## start

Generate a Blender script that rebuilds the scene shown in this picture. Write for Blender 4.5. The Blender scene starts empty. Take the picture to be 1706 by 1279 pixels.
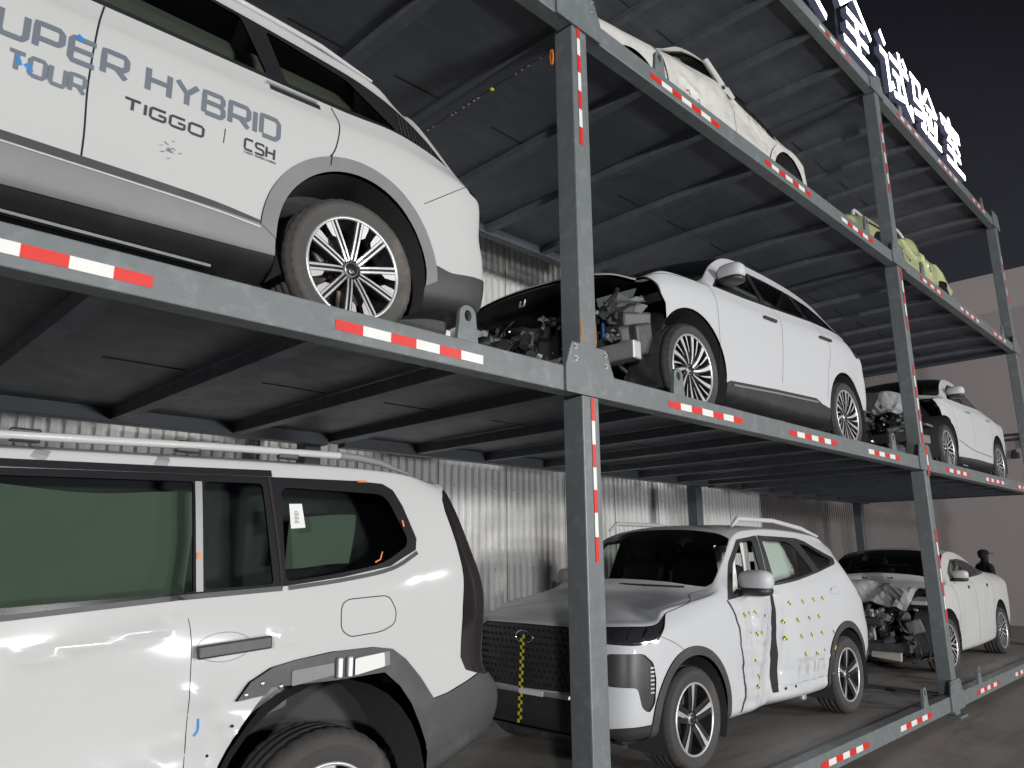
import bpy, bmesh, math, random
import numpy as np
from mathutils import Vector, Matrix
from mathutils.bvhtree import BVHTree
from mathutils.geometry import delaunay_2d_cdt

scene = bpy.context.scene
COL = scene.collection
R = math.radians
PI = math.pi

# ---------------------------------------------------------------- camera
cam_d = bpy.data.cameras.new("camera")
cam = bpy.data.objects.new("camera", cam_d)
COL.objects.link(cam)
cam_d.sensor_fit = 'HORIZONTAL'
cam_d.sensor_width = 36.0
cam_d.lens = 26.1626
cam_d.clip_start = 0.05
cam_d.clip_end = 500
_r = Vector((0.71018471, -0.70397131, -0.00787883))
_u = Vector((-0.15218905, -0.16443973, 0.97457584))
_f = Vector((0.68736902, 0.69092979, 0.2239193))
cam.matrix_world = Matrix(((_r.x, _u.x, -_f.x, -3.2546), (_r.y, _u.y, -_f.y, -2.6956), (_r.z, _u.z, -_f.z, 1.709), (0, 0, 0, 1)))
scene.camera = cam

# ---------------------------------------------------------------- world: night, sun far below the sky's strength
world = bpy.data.worlds.new("World")
scene.world = world
world.use_nodes = True
wn = world.node_tree.nodes
wl = world.node_tree.links
bg = wn['Background']
sky = wn.new('ShaderNodeTexSky')
sky.sky_type = 'NISHITA'
sky.sun_disc = False
sky.sun_elevation = R(-2.5)
sky.sun_rotation = R(200)
wl.new(sky.outputs[0], bg.inputs['Color'])
bg.inputs['Strength'].default_value = 0.15

# ---------------------------------------------------------------- floodlights (yard lamps out of frame; the last is an added fill)
def flood(name, loc, target, power, radius, color, angle=120, blend=0.6):
    l = bpy.data.lights.new(name, 'SPOT')
    l.energy = power
    l.color = color
    l.shadow_soft_size = radius
    l.spot_size = R(angle)
    l.spot_blend = blend
    o = bpy.data.objects.new(name, l)
    COL.objects.link(o)
    o.location = loc
    d = Vector(target) - Vector(loc)
    o.rotation_euler = d.to_track_quat('-Z', 'Y').to_euler()
    return o
flood('unseen_floodlight', (3.0, -24.0, 4.1), (2.0, 0.0, 3.6), 9000, 0.9, (1.0, 0.985, 0.955), 90)
flood('unseen_floodlight', (-13.0, -13.0, 3.7), (0.5, 1.0, 2.6), 6000, 0.4, (0.98, 0.985, 1.0), 70)
flood('unseen_floodlight', (3.0, -14.0, 0.4), (1.5, 1.0, 4.5), 4000, 1.0, (0.93, 0.96, 1.0))
flood('unseen_floodlight', (12.0, -16.0, 5.0), (13.0, 0.0, 3.0), 3600, 0.6, (1.0, 0.96, 0.94))  # added fill lamp, brightens the end wall

scene.view_settings.view_transform = 'Standard'
scene.view_settings.look = 'None'
scene.view_settings.exposure = 0.0
scene.view_settings.gamma = 1.0
scene.view_settings.use_curve_mapping = False
scene.render.engine = 'CYCLES'
scene.cycles.use_denoising = True
scene.cycles.max_bounces = 6
scene.cycles.diffuse_bounces = 3
scene.cycles.glossy_bounces = 3
scene.cycles.transparent_max_bounces = 12
scene.cycles.caustics_reflective = False
scene.cycles.caustics_refractive = False
scene.cycles.sample_clamp_indirect = 4.0

# ---------------------------------------------------------------- materials
def mat(name, col, rough=0.5, metal=0.0, coat=0.0, spec=0.5, var=0.0, vscale=4.0, bump=0.0, bscale=60.0, rvar=0.0,
        dirt=None, dirt_amt=0.0, dirt_scale=3.0, coat_rough=0.06, chips=None, chip_scale=35.0, chip_pos=0.66, streak=None, streak_amt=0.0, streak_scale=(1, 1, 1)):
    m = bpy.data.materials.new(name)
    m.use_nodes = True
    nt = m.node_tree
    N, L = nt.nodes, nt.links
    b = N['Principled BSDF']
    b.inputs['Base Color'].default_value = (*col, 1)
    b.inputs['Roughness'].default_value = rough
    b.inputs['Metallic'].default_value = metal
    b.inputs['Specular IOR Level'].default_value = spec
    b.inputs['Coat Weight'].default_value = coat
    b.inputs['Coat Roughness'].default_value = coat_rough
    tc = None
    if var or bump or rvar or dirt_amt or chips or streak:
        tc = N.new('ShaderNodeTexCoord')
    cur = None
    if var:
        nz = N.new('ShaderNodeTexNoise')
        nz.inputs['Scale'].default_value = vscale
        nz.inputs['Detail'].default_value = 7
        nz.inputs['Roughness'].default_value = 0.6
        L.new(tc.outputs['Object'], nz.inputs['Vector'])
        mx = N.new('ShaderNodeMix')
        mx.data_type = 'RGBA'
        mx.inputs['A'].default_value = (*[max(0, c * (1 - var)) for c in col], 1)
        mx.inputs['B'].default_value = (*[min(1, c * (1 + var)) for c in col], 1)
        L.new(nz.outputs['Fac'], mx.inputs['Factor'])
        cur = mx.outputs['Result']
    if dirt_amt:
        nz = N.new('ShaderNodeTexNoise')
        nz.inputs['Scale'].default_value = dirt_scale
        nz.inputs['Detail'].default_value = 9
        nz.inputs['Roughness'].default_value = 0.68
        L.new(tc.outputs['Object'], nz.inputs['Vector'])
        rp = N.new('ShaderNodeValToRGB')
        rp.color_ramp.elements[0].position = 0.52
        rp.color_ramp.elements[0].color = (0, 0, 0, 1)
        rp.color_ramp.elements[1].position = 0.75
        rp.color_ramp.elements[1].color = (dirt_amt,) * 3 + (1,)
        L.new(nz.outputs['Fac'], rp.inputs['Fac'])
        mx = N.new('ShaderNodeMix')
        mx.data_type = 'RGBA'
        if cur:
            L.new(cur, mx.inputs['A'])
        else:
            mx.inputs['A'].default_value = (*col, 1)
        mx.inputs['B'].default_value = (*dirt, 1)
        L.new(rp.outputs['Color'], mx.inputs['Factor'])
        cur = mx.outputs['Result']
    def layer(cur, vec, scale, lo, hi, amt, colr, detail=8):
        nz = N.new('ShaderNodeTexNoise')
        nz.inputs['Scale'].default_value = scale
        nz.inputs['Detail'].default_value = detail
        nz.inputs['Roughness'].default_value = 0.7
        L.new(vec, nz.inputs['Vector'])
        rp = N.new('ShaderNodeValToRGB')
        rp.color_ramp.elements[0].position = lo
        rp.color_ramp.elements[0].color = (0, 0, 0, 1)
        rp.color_ramp.elements[1].position = hi
        rp.color_ramp.elements[1].color = (amt,) * 3 + (1,)
        L.new(nz.outputs['Fac'], rp.inputs['Fac'])
        mx = N.new('ShaderNodeMix')
        mx.data_type = 'RGBA'
        if cur: L.new(cur, mx.inputs['A'])
        else: mx.inputs['A'].default_value = (*col, 1)
        mx.inputs['B'].default_value = (*colr, 1)
        L.new(rp.outputs['Color'], mx.inputs['Factor'])
        return mx.outputs['Result']
    if streak:
        mp = N.new('ShaderNodeMapping')
        mp.inputs['Scale'].default_value = streak_scale
        L.new(tc.outputs['Object'], mp.inputs['Vector'])
        cur = layer(cur, mp.outputs['Vector'], 1.0, 0.5, 0.72, streak_amt, streak, 6)
    if chips:
        cur = layer(cur, tc.outputs['Object'], chip_scale, chip_pos, chip_pos + 0.05, 0.9, chips, 4)
    if cur:
        L.new(cur, b.inputs['Base Color'])
    if rvar:
        nz = N.new('ShaderNodeTexNoise')
        nz.inputs['Scale'].default_value = 6
        nz.inputs['Detail'].default_value = 6
        L.new(tc.outputs['Object'], nz.inputs['Vector'])
        mr = N.new('ShaderNodeMapRange')
        mr.inputs['To Min'].default_value = max(0.02, rough - rvar)
        mr.inputs['To Max'].default_value = min(1, rough + rvar)
        L.new(nz.outputs['Fac'], mr.inputs['Value'])
        L.new(mr.outputs['Result'], b.inputs['Roughness'])
    if bump:
        nz = N.new('ShaderNodeTexNoise')
        nz.inputs['Scale'].default_value = bscale
        nz.inputs['Detail'].default_value = 5
        L.new(tc.outputs['Object'], nz.inputs['Vector'])
        bp = N.new('ShaderNodeBump')
        bp.inputs['Strength'].default_value = bump
        bp.inputs['Distance'].default_value = 0.01
        L.new(nz.outputs['Fac'], bp.inputs['Height'])
        L.new(bp.outputs['Normal'], b.inputs['Normal'])
    return m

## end

GOAL ▸ Take the material above from its first line through the line holding "bg.inputs['Strength'].default_value = 0.15" and set it down exactly, without the pictures.

RESULT FOR THIS TASK ▸
Generate a Blender script that rebuilds the scene shown in this picture. Write for Blender 4.5. The Blender scene starts empty. Take the picture to be 1706 by 1279 pixels.
import bpy, bmesh, math, random
import numpy as np
from mathutils import Vector, Matrix
from mathutils.bvhtree import BVHTree
from mathutils.geometry import delaunay_2d_cdt

scene = bpy.context.scene
COL = scene.collection
R = math.radians
PI = math.pi

# ---------------------------------------------------------------- camera
cam_d = bpy.data.cameras.new("camera")
cam = bpy.data.objects.new("camera", cam_d)
COL.objects.link(cam)
cam_d.sensor_fit = 'HORIZONTAL'
cam_d.sensor_width = 36.0
cam_d.lens = 26.1626
cam_d.clip_start = 0.05
cam_d.clip_end = 500
_r = Vector((0.71018471, -0.70397131, -0.00787883))
_u = Vector((-0.15218905, -0.16443973, 0.97457584))
_f = Vector((0.68736902, 0.69092979, 0.2239193))
cam.matrix_world = Matrix(((_r.x, _u.x, -_f.x, -3.2546), (_r.y, _u.y, -_f.y, -2.6956), (_r.z, _u.z, -_f.z, 1.709), (0, 0, 0, 1)))
scene.camera = cam

# ---------------------------------------------------------------- world: night, sun far below the sky's strength
world = bpy.data.worlds.new("World")
scene.world = world
world.use_nodes = True
wn = world.node_tree.nodes
wl = world.node_tree.links
bg = wn['Background']
sky = wn.new('ShaderNodeTexSky')
sky.sky_type = 'NISHITA'
sky.sun_disc = False
sky.sun_elevation = R(-2.5)
sky.sun_rotation = R(200)
wl.new(sky.outputs[0], bg.inputs['Color'])
bg.inputs['Strength'].default_value = 0.15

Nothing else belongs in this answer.